Courtesy of the Michael C. Carlos Museum

 

Tibetan-born, British artist Gonkar Gyatso just finished a residency at the Michael C. Carlos Museum at Emory University.

And his work is currently on view there. In the exhibit, “Family Album,” Gyatso documents his family who reside in Tibet’s capital Lhasa. But the photographs look like images you’d find in a fashion magazine. Family members pose in a mix of their traditional ensembles, featuring elegant chubas passed down from generation to generation, and their work and everyday clothes, from Dior purses to soccer cleats.

“One of the things Gonkar wanted to look at, in terms of the younger member of his family, is how they are using traditional garments and how they pose with them,” said Andrea McKenzie, the associate curator of works on paper at the Carlos Museum.  “It’s interesting to see this shift in their own identity when they put a different outfit on.”

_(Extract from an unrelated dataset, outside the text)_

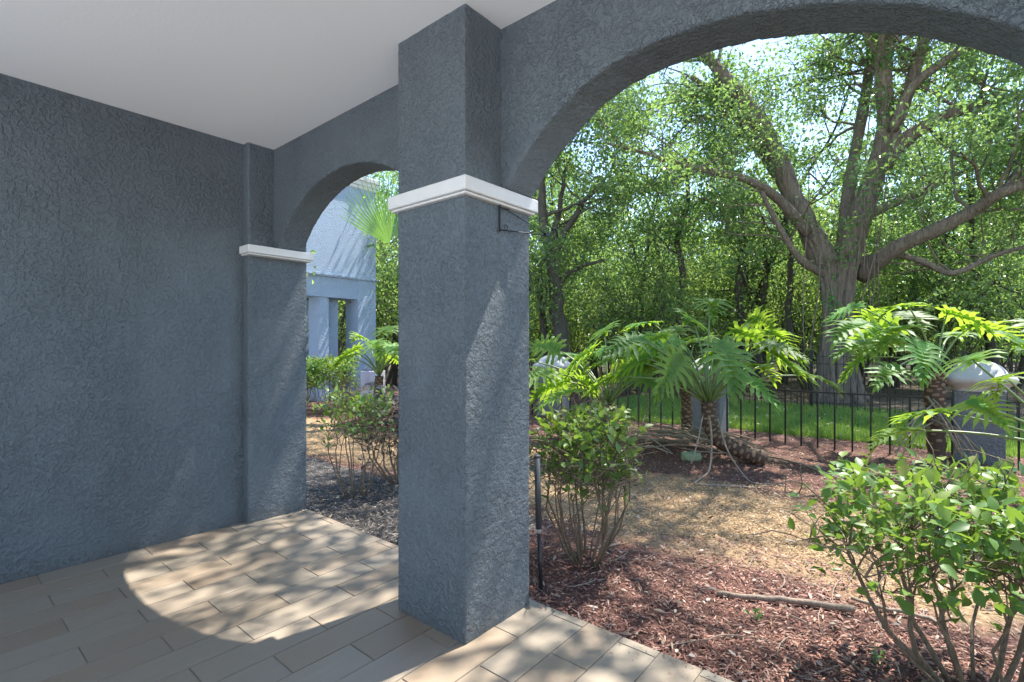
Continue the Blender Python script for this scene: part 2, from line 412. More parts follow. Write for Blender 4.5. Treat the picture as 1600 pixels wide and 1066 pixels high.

There are also life-size cutouts of the family members clumped around the exhibit space.

“You’re confronted with the family members in a way you have to engage with them,” she said.

The exhibit also reveals that contemporary life and cultural heritage are reconcilable. In one image, Gyatso’s brother poses in traditional garb while his sister-in-law poses in a short, white dress. In between their hands, they hold an iPhone.

Gyatso’s “Family Album” is part of a larger project he is doing exploring contemporary Tibet identity. The exhibit is on view at the Carlos Museum through Nov. 27.